I worked with her for some weeks, trying to help her to see that perhaps such rules were not graven in stone. She refused to budge. Finally, the husband agreed to do the three things, plus the rest of his tasks. He figured it was better than fighting.
What turned out to be our last session happened like this: He walked in. He was sick. Had been, all week. He announced that he had been too sick on Monday to do his jobs, but she’d forgiven him. He’d crawled out of bed on Tuesday, and done everything. Today, Wednesday, he’d managed to vacuum and do the laundry.
She walked in, glared at both of us, said; “I went home ahead of our session. You willfully neglected the taps and sink. The marriage is over.” And so it was.
We want to blame others for our distress. It is easy to blame, harder to take responsibility for the things that are happening in our lives.
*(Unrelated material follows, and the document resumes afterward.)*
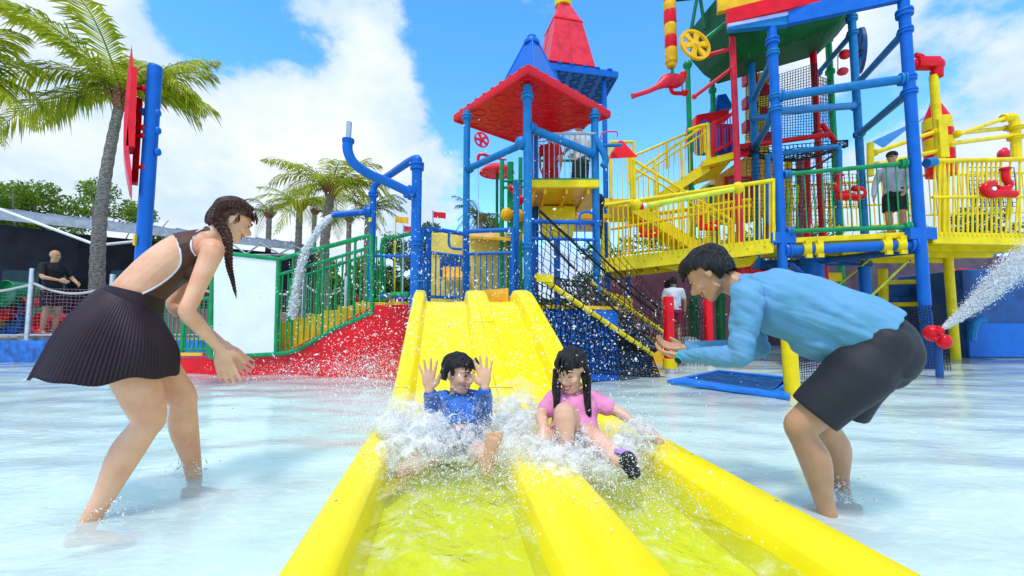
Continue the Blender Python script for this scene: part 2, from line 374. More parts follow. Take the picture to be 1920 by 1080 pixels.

Because of the Cult of Easy, we think others should have our best interest in mind. It is quite a shock to discover they don’t. Many people “solve” this problem by changing people. The brave few simply recognize that wholeness is not about getting others to behave themselves.
“I’m No Good!”
Another variant. I had a client who would burst into tears and say, “It’s all my fault. I’m not a good person. I’m to blame.”
This is not as bad as it seems, as at least she was using the right pronoun. It is, however, a comfort-zone technique.
Feeling bad about oneself gets to be a habit, just like everything else. It requires no effort, because people who use such lines seldom conclude with — “and so here is what I am going to do differently.”
This technique allows you to sit back, tell yourself off, feel bad, sulk, maybe get some attention from those around you, and not have to change a thing.
As opposed to the truth of wholeness. “You are responsible for your life, and only you can change the way you see life, respond to others and treat your self.” You are “response able” — able to respond.